Dow 10000 Doesn’t Hold Same Euphoric Feeling

Posted by Steven Russolillo on October 14, 2009
Banks, Dow Jones Industrials, Economic Indicators, Economy, Markets, Recession
Break out the party hats, but this isn't 1999 all over again.

Break out the party hats, but this isn't 1999 all over again.

What a letdown.

The Dow Jones Industrial Average crossed above 10000 for a hot second earlier this afternoon, only to revert back and hover around the 9990 level in afternoon trading. And while it’s back above 10000 currently, the joy that attended the index’s first assault on five-digits just isn’t there this time.

It’s been more than 10 years since the Dow first crossed above the psychological 10000 level, prompting Miller Tabak equity strategist Peter Boockvar to put the time frame in perspective. Back in 1999 the Backstreet Boys had the best selling album, “American Beauty” won the Oscar for best picture, the euro was established and gasoline, on average, was about $1.20/gallon.

The US dollar index was at 100.36 (now 75.60), gold was at $280 (now
$1,063), oil was $16.44 (now $74.80), the 10-year yield was 5.19% (now 3.39%), and the fed funds rate was at 4.75% (now 0-0.25%).

“Oh, how time flies,” Boockvar says.

Perhaps the biggest difference between March 1999 and today is the overall sentiment surrounding the market. As Paul noted earlier today, it seemed like everyone was making money in 1999 and the biggest worry was what to do with all those earnings.

Now, stocks are bouncing off multi-year lows after the worst financial crisis since the Great Depression.
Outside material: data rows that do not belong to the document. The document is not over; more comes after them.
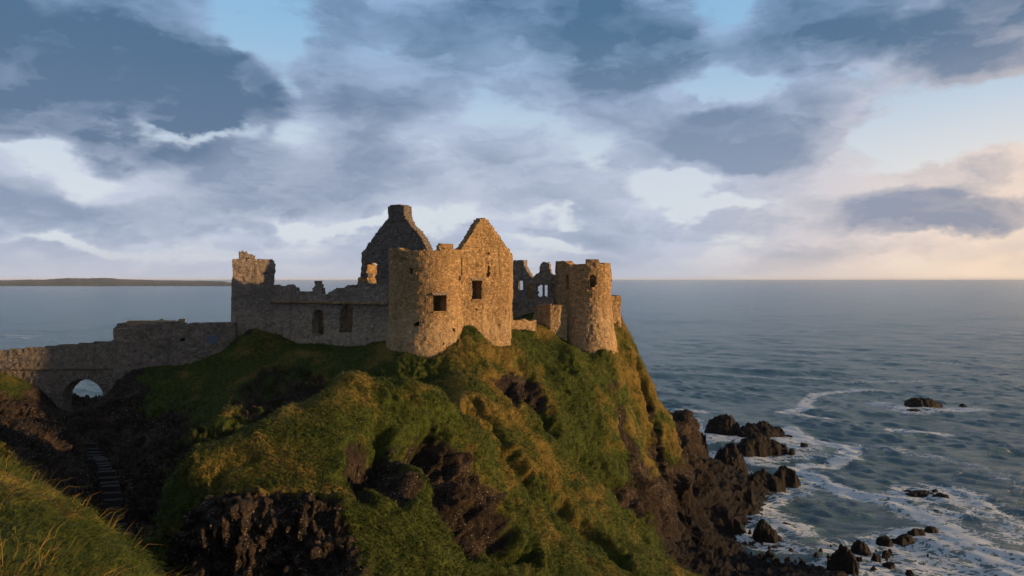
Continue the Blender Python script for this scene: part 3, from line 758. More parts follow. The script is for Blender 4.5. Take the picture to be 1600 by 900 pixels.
    out = O[K[:, 0]] - I[K[:, 0]]; out = out / np.linalg.norm(out, axis=1)[:, None]
    sgn = np.where(K[:, 2] == 0, 1.0, np.where(K[:, 2] == nt_, -1.0, 0.0))
    d = fbm(V, 2.4, 3, off=seed + 1) * rough * 1.6 + fbm(V, 0.45, 2, off=seed + 2) * rough * 2.2
    V[:, :2] += out * (d * sgn)[:, None]
    j = np.stack([vnoise(V[:, 0] * 2.9, V[:, 1] * 2.9, V[:, 2] * 2.9 + q) for q in (1.3, 7.7, 13.1)], -1)
    V += j * np.where(sgn == 0, 0.07, 0.04)[:, None]
    base = parent.location if parent is not None else Vector((0, 0, 0))
    return mesh_np(name, V, np.array(faces), mat, parent, smooth=False, loc=tuple(base))
def prof(pts):
    xs = [p[0] for p in pts]; ys = [p[1] for p in pts]
    return lambda u: float(np.interp(u, xs, ys))
def xy(px, Y): return ((px - 800) / F * Y, Y)
def zz(py, Y): return CZ - (py - 435) / F * Y
def along(a, b):
    """plan wall a -> b : maps a photograph column to the distance along it, and back to depth"""
    L = math.hypot(b[0] - a[0], b[1] - a[1])
    def u_of(px):
        k = (px - 800) / F                       # x = k*y on the wall line
        t = (k * a[1] - a[0]) / ((b[0] - a[0]) - k * (b[1] - a[1]))
        return t * L
    def Y_at(u): return a[1] + (b[1] - a[1]) * u / L
    return u_of, Y_at, L
def topline(a, b, pts):
    u_of, Y_at, L = along(a, b)
    return prof([(u_of(px), zz(py, Y_at(u_of(px)))) for px, py in pts])
def hole(a, b, x0, x1, y0, y1, kind='rect'):
    u_of, Y_at, L = along(a, b)
    u0, u1 = u_of(x0), u_of(x1); Y = Y_at((u0 + u1) / 2)
    return ((u0 + u1) / 2, zz(y1, Y), (u1 - u0) / 2, zz(y0, Y) - zz(y1, Y), kind)
def lump(name, c, r, mat, parent, seed=0, sub=3, amp=.3):
    bm = bmesh.new(); bmesh.ops.create_icosphere(bm, subdivisions=sub, radius=1)
    V = np.array([v.co[:] for v in bm.verts]); Fc = np.array([[v.index for v in f.verts] for f in bm.faces]); bm.free()
    V = np.sign(V) * np.abs(V) ** 0.75
    V *= (1 + fbm(V, 1.2, 3, off=seed) * amp)[:, None]
    V = V * np.array(r) + np.array(c)
    return mesh_np(name, V, Fc, mat, parent, smooth=False, loc=tuple(parent.location) if parent else None)
def box(name, c, half, mat, parent, yaw=0.0, bev=0.03):
    bm = bmesh.new(); bmesh.ops.create_cube(bm, size=2)
    bmesh.ops.scale(bm, vec=half, verts=bm.verts)
    if bev: bmesh.ops.bevel(bm, geom=bm.edges[:], offset=bev, segments=1, affect='EDGES')
    bmesh.ops.rotate(bm, matrix=Matrix.Rotation(yaw, 3, 'Z'), verts=bm.verts)
    base = parent.location if parent is not None else Vector((0, 0, 0))
    bmesh.ops.translate(bm, vec=Vector(c) - base, verts=bm.verts)
    me = bpy.data.meshes.new(name); bm.to_mesh(me); bm.free(); me.materials.append(mat)
    o = bpy.data.objects.new(name, me); return link(o, parent)
def arc(cx, cy, r, a0, a1, n):
    """plan arc walked anticlockwise seen from above (outside on the right hand); 0 = towards the viewer, positive to the right"""
    return [(cx + r * math.sin(R(a0 + (a1 - a0) * i / n)), cy - r * math.cos(R(a0 + (a1 - a0) * i / n))) for i in range(n + 1)]

# ---- big round tower
CX, CY, CR = (668 - 800) / F * 80.3, 80.3, 4.35
t = thing("round_tower", (CX, CY, 31), "big round rubble tower with one square window, between the chimney gable and the golden gable", "tower")
ring = arc(CX, CY, CR, -180, 180, 72)[:-1]
def du(ang): return (ang + 180) / 360 * 2 * CR * math.sin(math.pi / 72) * 72
zt = zz(388, 76)
def drum_top(u):
    a = u / du(180) * 360 - 180
    px = 668 + 60 * math.sin(R(max(-90, min(90, a))))
    if abs(a) < 92: return float(np.interp(px, [607, 612, 620, 632, 648, 660, 700, 727, 730], [zz(391, 79), zz(388, 78), zz(386, 77), zz(387, 77), zz(392, 76), zz(390, 76), zz(388, 76), zz(388, 77), zz(389, 79)]))
    return zt - 0.9 - 1.3 * abs(math.sin(a * 0.07))
bat = lambda z: np.clip((37.0 - z) / 9.0, 0, 1) ** 1.1 * 0.75
holes = [(du(25), zz(488, 76), 0.78, 2.0, 'rect'), (du(-17), zz(428, 76), .22, .55, 'oval'), (du(-8), zz(511, 76), .28, .6, 'oval'), (du(29), zz(540, 76), .25, .5, 'oval'), (du(62), zz(440, 77), .22, .6, 'oval'), (du(46), zz(521, 76), .2, .5, 'oval')]
wall_mesh("shell", ring, 27.5, drum_top, 1.3, M_stone, t, closed=True, holes=holes, cell=0.16, rag=0.16, batter=bat, seed=1., rough=.035)
wall_mesh("merlon", arc(CX, CY, CR - .02, 24, 48, 8), zt - .3, lambda u: zt + .55, 1.1, M_stone, t, rag=.12, seed=2.)
wyaw = R(25)
wpx_ = (CX + math.sin(wyaw) * (CR - .12), CY - math.cos(wyaw) * (CR - .12))
box("window_lintel", (*wpx_, zz(460.5, 76) + .06), (.95, .28, .13), M_stone_dark, t, yaw=wyaw)
box("window_sill", (*wpx_, zz(488, 76) + .02), (.85, .30, .09), M_stone, t, yaw=wyaw)
wall_mesh("broken_ledge", arc(CX, CY, CR + .18, -66, -22, 12), zz(402, 76), prof([(0, zz(389, 77)), (1.6, zz(388, 76)), (2.6, zz(395, 76)), (3.6, zz(401, 76))]), 0.5, M_stone, t, rag=.15, seed=3.)

# ---- golden gable wall with its return
A = xy(722, 78.6); B = xy(796, 82.6)
u_of, Y_at, L = along(A, B)
t = thing("gable_wall", (B[0], B[1], 30), "tall sunlit golden gable wall with pointed top, right of the big round tower", "wall")
tp = topline(A, B, [(718, 390), (724, 385), (733, 372), (745, 352), (750, 344), (755, 339), (761, 342), (773, 360), (786, 376), (795, 387)])
hs = [hole(A, B, 738, 753, 438, 468), hole(A, B, 760.5, 766.5, 410, 434, 'oval'), hole(A, B, 761.5, 765.5, 394, 400, 'oval'), hole(A, B, 744, 747, 482, 487, 'oval')]
def gbot(u): return 27.5
wall_mesh("gable_face", [A, B], 28.0, tp, 1.25, M_stone, t, holes=hs, cell=0.15, rag=0.13, seed=4., batter=lambda z: np.clip((34.5 - z) / 6.5, 0, 1) * 0.7, soft=.12)
nB = (0.02, 1.0)
B2 = (xy(801, 89.0))
wall_mesh("rear_wall", [(A[0] - 3.2, A[1] + 6.6), (B[0] - .4, B[1] + 6.0)], 30.5, prof([(0, 40.6), (3, 40.9), (6, 40.4), (9, 40.6)]), 0.9, M_stone_dark, t, cell=.22, rag=.2, seed=7.)
wall_mesh("return_wall", [B, B2], 30.5, prof([(0, zz(388, 83)), (1.5, zz(392, 84)), (3, zz(394, 85)), (6.4, zz(400, 89))]), 0.9, M_stone, t, cell=.18, rag=.15, seed=5.)
A2 = (A[0] - 2.6, A[1] + 5.2)
wall_mesh("left_return_wall", [A2, (A[0] - .2, A[1] + .3)], 30.5, prof([(0, 37.5), (2.5, 38.2), (5, 40.5)]), 0.9, M_stone, t, cell=.22, rag=.2, seed=6.)
cz_ = zz(468, 80)
wc = xy(745.5, 80.0)
box("window_sill", (wc[0] - .08, wc[1] - .12, cz_ - .05), (.72, .25, .10), M_stone, t, yaw=math.atan2(B[1] - A[1], B[0] - A[0]))
box("window_lintel", (wc[0] - .08, wc[1] - .02, zz(438, 80) + .10), (.78, .25, .13), M_stone_dark, t, yaw=math.atan2(B[1] - A[1], B[0] - A[0]))

# ---- chimney gable, in shade
A = xy(564, 93.0); B = xy(666, 86.5)
u_of, Y_at, L = along(A, B)
t = thing("chimney_gable", (A[0], A[1], 33), "dark stepped gable wall topped by a chimney stack, left behind the big round tower", "wall")
tp = topline(A, B, [(562, 396), (565, 392), (571, 388), (578, 376), (590, 362), (600, 347), (605, 341), (607, 336), (633, 336), (637, 343), (645, 356), (651, 361), (656, 368), (662, 380), (666, 388)])
hs = [hole(A, B, 572, 588, 411, 444)]
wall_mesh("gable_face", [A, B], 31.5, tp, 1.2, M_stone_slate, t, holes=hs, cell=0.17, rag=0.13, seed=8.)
u0, u1 = u_of(607), u_of(632); Yc = Y_at((u0 + u1) / 2)
dr = np.array([B[0] - A[0], B[1] - A[1]]) / L; nn = np.array([-dr[1], dr[0]])
pA = np.array(A) + dr * u0 - nn * 0.12; pB = np.array(A) + dr * u1 - nn * 0.12
wall_mesh("chimney_stack", [tuple(pA), tuple(pB)], zz(345, Yc), prof([(0, zz(322, Yc)), (.4, zz(319, Yc)), (1.9, zz(319, Yc)), (2.6, zz(321, Yc))]), 1.5, M_stone_slate, t, cell=.17, rag=.08, seed=9.)
C2 = np.array(A) + nn * 7
wall_mesh("left_return_wall", [tuple(C2), (A[0] + nn[0] * .15, A[1] + nn[1] * .15)], 32, prof([(0, 37), (2, 39), (4, 41.2), (7, 43.2)]), 0.9, M_stone, t, cell=.2, rag=.22, seed=10.)

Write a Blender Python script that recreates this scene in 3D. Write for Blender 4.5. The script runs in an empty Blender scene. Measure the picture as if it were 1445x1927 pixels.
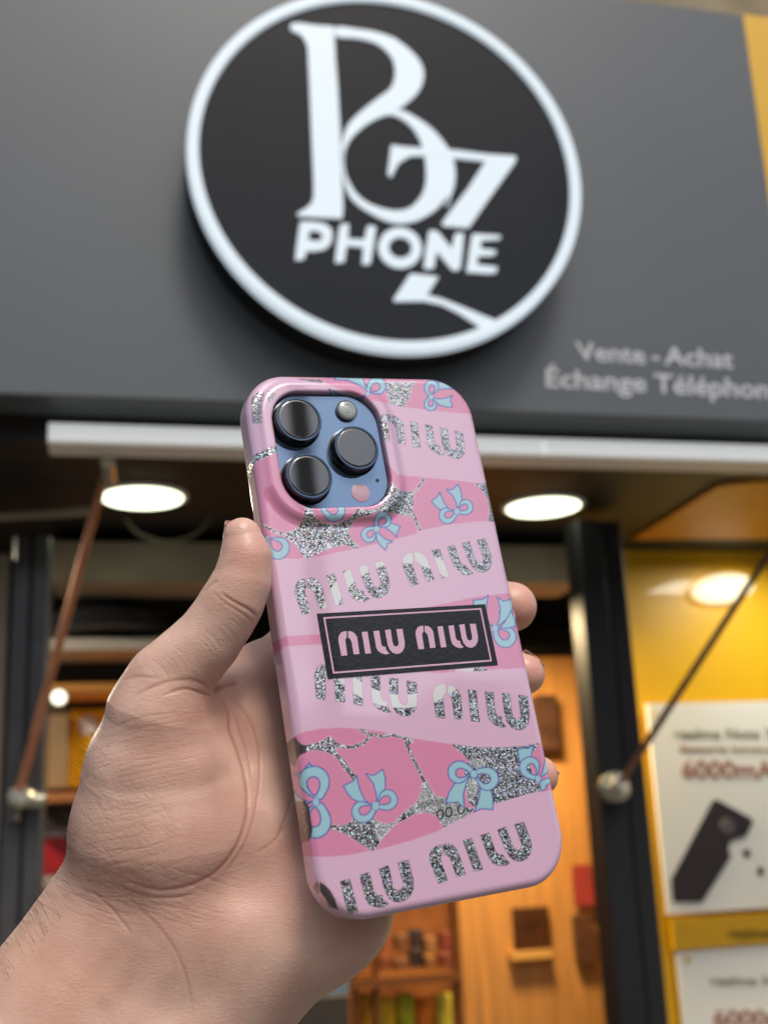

Even though Dow 10000 is pretty remarkable considering it was hovering around 6500 in June, the index is still nearly 30% off its October 2007 highs.

MarketWatch reporter Mark Hulbert astutely observes that investors don’t feel nearly as optimistic about the Dow crossing 10000 as they did in 1999.

That’s surprising, and suggests to contrarian analysts that there exists a strong wall of worry that the stock market can continue to climb — for at least a while longer.

He cites mutual fund inflows and results from investment newsletters as evidence of this “wall of worry.” Investors in September pulled more money out of mutual funds than they put in, even as stocks hit new 2009-highs. The trend has also continued throughout first half of this month, Hulbert notes.

And the average recommended equity exposure among market-timing newsletters is currently only 32.3%, Hulbert notes, citing Hulbert Financial Digest, which is lower than levels seen at the beginning of both September and October.

All this begs the question: what’s next? Can the momentum that’s propelled major indexes up more than 50% from the March lows continue through 10000? Or will the bears finally gain some traction and ignite the overdue correction that everyone’s expecting?

DJIA now up 147 at 1018 with nearly 30 minutes to go before the close.